Manuel Puerto Ducet
Todo el día cabreado; no podía navegar en Baleares y lo hacía en el Caribe entre mosquitos y móvil en mano. |
Juan Antonio Bueno y Antonio Zoido eran amigos personales y vecinos en una conocida urbanización madrileña. Eran habituales las barbacoas con familiares y amigos en el jardín de uno y otro, pero cuando el primero fue represaliado, Zoido no solo miró hacia otro lado, sino que decidió romper con una relación personal de varios años. Me unía una estrecha amistad con Juan Antonio, forjada en mil batallas. Al término del Consejo en el que se decidió su destitución, estaba realmente abatido y consideré oportuno retrasar mi vuelta a Barcelona para atenderle y prestarle apoyo moral.

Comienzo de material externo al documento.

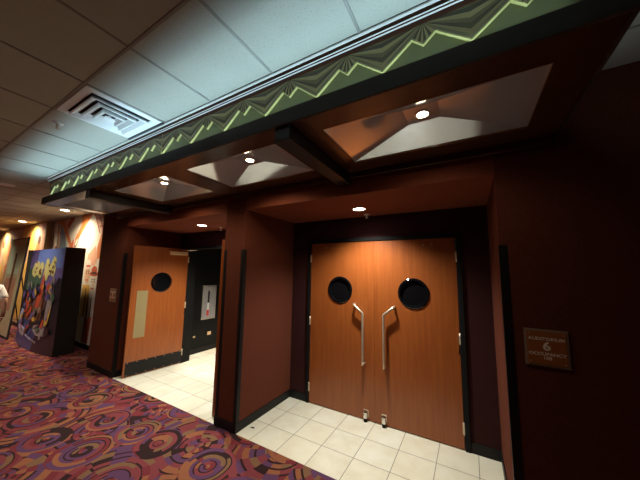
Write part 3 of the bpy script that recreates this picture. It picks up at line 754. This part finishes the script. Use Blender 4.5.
pr = thing('person', 'person in a white shirt standing at the edge beside the poster board', 'person', (-7.68, 1.21, 0), math.radians(-90))
def limbs(sgn):
    hip, knee, ank, toe = (.09 * sgn, 0, .90), (.10 * sgn, -.02, .48), (.10 * sgn, .02, .09), (.12 * sgn, -.17, .035)
    sh, el, wr_ = (.185 * sgn, .01, 1.40), (.235 * sgn, .03, 1.12), (.24 * sgn, -.06, .87)
    return hip, knee, ank, toe, sh, el, wr_
body = [[((0, 0, .96), (.13, .10)), ((0, .005, 1.12), (.12, .09)), ((0, .005, 1.32), (.145, .095)), ((0, .01, 1.45), (.07, .06)), ((0, 0, 1.53), .05), ((0, -.005, 1.60), (.068, .078)), ((0, -.01, 1.68), (.074, .09)), ((0, 0, 1.745), (.05, .06))]]
for sgn in (-1, 1):
    hip, knee, ank, toe, sh, el, wr_ = limbs(sgn)
    body.append([((0, 0, .96), (.13, .10)), (hip, .085), (knee, .058), (ank, .042), ((ank[0], -.06, .05), .042), (toe, .032)])
    body.append([((0, .005, 1.32), (.145, .095)), (sh, .055), (el, .042), (wr_, .030), ((wr_[0], -.09, .82), (.020, .033)), ((wr_[0], -.105, .775), (.016, .033))])
bo = skin_body('body', body, M['skin'], pr)
for sgn in (-1, 1):
    wx = .24 * sgn
    for i, (dy, L) in enumerate(((-.032, .070), (-.011, .080), (.011, .074), (.030, .058))):
        b0 = (wx, -.105 + dy, .775); m_ = (wx - .006 * sgn, -.110 + dy, .775 - L * .5); e_ = (wx - .020 * sgn, -.112 + dy, .775 - L)
        skin_body('finger', [[(b0, .010), (m_, .009), (e_, .007)]], M['skin'], bo)
    skin_body('thumb', [[((wx, -.115, .83), .012), ((wx - .012 * sgn, -.152, .80), .010), ((wx - .02 * sgn, -.160, .765), .008)]], M['skin'], bo)
sh_ch = [[((0, 0, .80), (.185, .16)), ((0, 0, .92), (.18, .15)), ((0, .005, 1.12), (.145, .11)), ((0, .005, 1.32), (.165, .115)), ((0, .01, 1.44), (.095, .08)), ((0, .008, 1.475), (.066, .066))]]
for sgn in (-1, 1):
    hip, knee, ank, toe, sh, el, wr_ = limbs(sgn)
    sh_ch.append([((0, .005, 1.32), (.165, .115)), (sh, .075), ((.222 * sgn, .024, 1.20), .064), ((.228 * sgn, .028, 1.16), .062)])
tag(skin_body('shirt', sh_ch, M['shirt'], pr), 'white short-sleeved shirt')
tr = [[((0, 0, .97), (.14, .112)), ((0, 0, .93), (.145, .115))]]
for sgn in (-1, 1):
    hip, knee, ank, toe, *_ = limbs(sgn)
    tr.append([((0, 0, .93), (.145, .115)), (hip, .10), (knee, .074), ((ank[0], .02, .10), .062)])
tag(skin_body('trousers', tr, M['trouser'], pr), 'dark trousers')
m = MB(); m.lathe([(0, 1.80), (.05, 1.785), (.085, 1.74), (.092, 1.68), (.086, 1.62), (.07, 1.585), (0, 1.57)], 'hair', (0, .028, 0), n=20); tag(m.build('hair', pr), 'short brown hair')
m = MB(); m.lathe([(0, -.108), (.012, -.10), (.018, -.085), (.02, -.07)], 'skin', (0, 0, 1.635), 'y', 12); m.build('nose', pr)
for sgn in (-1, 1):
    m = MB(); m.lathe([(0, -.098), (.009, -.095), (.012, -.085)], 'white', (.03 * sgn, 0, 1.665), 'y', 12); m.lathe([(0, -.0995), (.005, -.0975)], 'blackgloss', (.03 * sgn, 0, 1.665), 'y', 10); m.build('eye', pr)
    m = MB(); m.lathe([(0, .088 * sgn), (.018, .084 * sgn), (.024, .072 * sgn), (.02, .06 * sgn)], 'skin', (0, .01, 1.65), 'x', 12); m.build('ear', pr)
m = MB(); m.bbox(-.022, .022, -.094, -.080, 1.592, 1.602, 'signbrown', .003); m.build('mouth', pr)
for sgn in (-1, 1):
    m = MB(); m.lathe([(0, .002), (.048, .002), (.052, .02), (.045, .055), (.03, .075), (0, .08)], 'black', n=18)
    o = m.build('shoe', pr); o.location = (.11 * sgn, -.06, 0); o.scale = (.95, 2.4, 1)

def lean(o):
    for c in o.children:
        if c.type == 'MESH' and c.name.split('.')[0] != 'shoe':
            for v in c.data.vertices: v.co.y -= .50 * max(0.0, v.co.z - .95); v.co.z -= .16 * max(0.0, v.co.z - .95)
        lean(c)
lean(pr)

# ------------------------------------------------------------------ ceiling downlights by the mural
for i, x in enumerate((-7.918, -11.09, -14.26)):
    if i == 0:
        t0 = thing('ceiling_downlight', 'lit round ceiling light in front of the mural, nearest the maroon pier', 'ceiling light', (x, 2.16, H), group='ceiling lights along the mural wall')
        r = MB(); r.lathe([(.075, 0), (.092, -.0005), (.093, -.003), (.088, -.006), (.078, -.006), (.075, -.001), (.075, 0)], 'trimring', n=32); r.build('trim_ring', t0)
        b = MB(); b.lathe([(0, -.0035), (.06, -.003), (.074, -.001), (0, -.0008)], 'lampwhite', n=28); b.build('lens', t0)
    else:
        t = copy_tree(t0); t.location = (x, 2.16, H); t['label'] = ['', 'lit round ceiling light above the leaning poster board', 'lit round ceiling light farthest along the tan wall'][i]

# ------------------------------------------------------------------ light
WARM = (1, .74, .46); WARMW = (1, .97, .87)
def spot(loc, power, size, col, blend=.3, soft=.04, d=(0, 0, -1)):
    o = light('spot_light', 'SPOT', loc, power, col, spot_size=math.radians(size), spot_blend=blend, shadow_soft_size=soft); aim(o, d); return o
spot((-1.061, 2.743, ZA - .012), 200, 130, WARMW, .85)
spot((-3.737, 2.672, ZA - .012), 300, 130, WARMW, .85)
for x in (-7.918, -11.09, -14.26):
    spot((x, 2.16, H - .012), 330, 160, WARM, 1.0)
# cove behind the fascia board
L = FX1 - FX0 - .06
for i in range(4):
    o = light('cove_light', 'AREA', (FX0 + .03 + L * (i + .5) / 4, 1.2305, 2.7350), 5.0, (.60, .94, 1.15), shape='RECTANGLE', size=L / 4, size_y=.004)
    aim(o, (0, -.84, .54)); o.data.spread = math.radians(165)
o = light('cove_light', 'AREA', (CX1 - .03, 1.72, 2.733), .60, (.80, .95, 1.0), shape='RECTANGLE', size=.004, size_y=.8); aim(o, (.8, 0, .6))  # right return: added without a tube to brighten the ceiling past the canopy
# vestibule lamp
spot((-4.1, 4.1, 2.58), 300, 58, (1, .78, .60), .5)
# corridor cans behind the photographer, plus unseen spots added to brighten mural and standee
for (x, y, p) in ((-3.2, -.3, 60), (-6.2, -.3, 80), (-10.0, -.3, 90), (-8.6, .85, 190), (-11.6, .85, 130), (-1.6, -1.0, 14)):
    spot((x, y, H - .02), p, 105, (1, .82, .66), .8, .07, (0, .38, -1))

w = bpy.data.worlds.new('World'); sc.world = w; w.use_nodes = True
w.node_tree.nodes['Background'].inputs[0].default_value = (.02, .018, .016, 1); w.node_tree.nodes['Background'].inputs[1].default_value = .2

# ------------------------------------------------------------------ camera
cd = bpy.data.cameras.new('Camera'); cam = bpy.data.objects.new('Camera', cd); COL.objects.link(cam)
cd.sensor_width = 36; cd.sensor_fit = 'HORIZONTAL'; cd.lens = 260.553 / 640 * 36; cd.clip_start = .02; cd.clip_end = 100
yaw, pitch, roll = -.5192, .1193, .0151
fwd = Vector((math.sin(yaw) * math.cos(pitch), math.cos(yaw) * math.cos(pitch), math.sin(pitch)))
right = Vector((math.cos(yaw), -math.sin(yaw), 0)); up = right.cross(fwd)
r2 = right * math.cos(roll) + up * math.sin(roll); u2 = -right * math.sin(roll) + up * math.cos(roll)
mt = Matrix((r2, u2, -fwd)).transposed().to_4x4(); mt.translation = (0, 0, 1.7455); cam.matrix_world = mt
sc.camera = cam
vs_ = sc.view_settings; vs_.view_transform = 'Standard'; vs_.look = 'None'; vs_.exposure = 0; vs_.gamma = 1; vs_.use_curve_mapping = False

En el transcurso del Consejo, había mantenido intacto su orgullo, pero cuando estuvimos a solas, se derrumbó; no podía asimilar lo que había sucedido y lo dejé en su casa muy abatido. Intenté hacerle entender que aquello no era el fin del mundo, pero él no estaba por la labor. Pensé que transcurridos unos días volvería a la realidad, pero no fue así. A partir de aquel momento, todos los esfuerzos para establecer contacto con él resultaron inútiles; no cogía el teléfono y parecía que se lo hubiera tragado la tierra. Por lo visto, la depresión se adueñó de él y, poco tiempo después, me informaron que había puesto fin a sus desdichas.